I cut my teeth on tales of never-say-die grit, impossible generosity and loves that defied death. A grandfather is known for having gifted a brand new Dodge to the family doctor who could not start his own rattletrap in time for a small emergency. A distant relative mourned her husband for sixteen years by wearing white and refusing to step out of the house. I recall watching with a four-year-old’s awe when an uncle smashed his fist through window panes every time he had a fight with his girlfriend. (Well…not so grand a gesture but still…intense!) He also drank a bottle of Dettol once—but that is another story.
Today love with all its passions and pains is now battered down to a diminutive ‘lv’ as its travels in mindless forwards through text messages. The grandeur of sex with all its inherent pining, longing and fulfillment is down to slap-bang and what-did-you-say-your-name-was coupling. And who has the time to wallow in the pleasure-pain of a true-blue heartbreak!
I think human beings have shortchanged all that makes us human. The rat race has shorn us of emotions. So much so that we bury/cremate a parent and go back to work the next day because it would cut into our annual leave. Practicality? Or just a plain mistrust of emotions? A cruel battening down of the heart’s natural reactions?
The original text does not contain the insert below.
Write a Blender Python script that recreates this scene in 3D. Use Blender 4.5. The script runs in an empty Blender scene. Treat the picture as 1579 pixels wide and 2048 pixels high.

Emotions—pain, pleasure, love, sorrow, hurt and joy, even anger, are what make human beings rise above the animal plane. They are the warp and weft of life. The tapestry that the heart weaves with a multitude of dark, myriad-hued and glimmering gold and silver threads to create unique patterns of each individual life.
With Mayurkhund I wanted to write about larger than life emotions. A young girl’s lifelong quest for a missing mother. A mother’s story of passion, betrayal and inevitable slide into alcoholism. Grand passions of a dissolute Maharjah. Unrelenting vengeance long in the planning. Generosity and forgiveness. A lifetime of an unspoken love. And what better place to locate them in than Rajasthan with its grand sweep of geography rife with lore and myths that inspire the Rajputs to this day. The long repeated tales of love and valour that still echo in the folk songs and seem to hum in the desert air.
So I have a microcosm in Mayurkhund (Don’t look it up. No such place exists.). It could be any small thikana in the stark vastness of the Thar desert. It has its own mythology and mysteries, its own stories of erstwhile Maharajas and its own ghosts. Its palace, now fallen on stringent times, is still rife with old world loyalties, intrigue and plots and murder conspiracies. Its two Ranis live in an uneasy harmony and its heir apparent has not quite recovered from a coma following a polo fall. Into this closeted milieu comes back Amari who has her own ghosts to lay, her own answers to find and to come to terms with a first intense love that still has the power to topple the construct of her new life in Mumbai.
A larger than life tale with larger than life emotions that ripple across the pages. Mayurkhund has no message to hold out for the reader except that emotions are not something to be ashamed of and to seal away in steel-lined chambers of the heart as we get on with life. They are life itself…in all its fascinating dramatic facets. So go on. Make yourself the larger than life heroine or hero of your own life. Make life larger. Stir in the intensity. Intensify the pallid colours.
Mayurkhund spans two generations to tell the stories of a mother and daughter with sensitivity and an exploration into the psyche of both as they manage the challenging situations that life throws their way.
I think my uncle (the window pane smasher) now settled with his third wife in Toronto would love this book. So would you. Unfortunately, the widow who mourned her husband for sixteen years is now cavorting with him up in the heavens.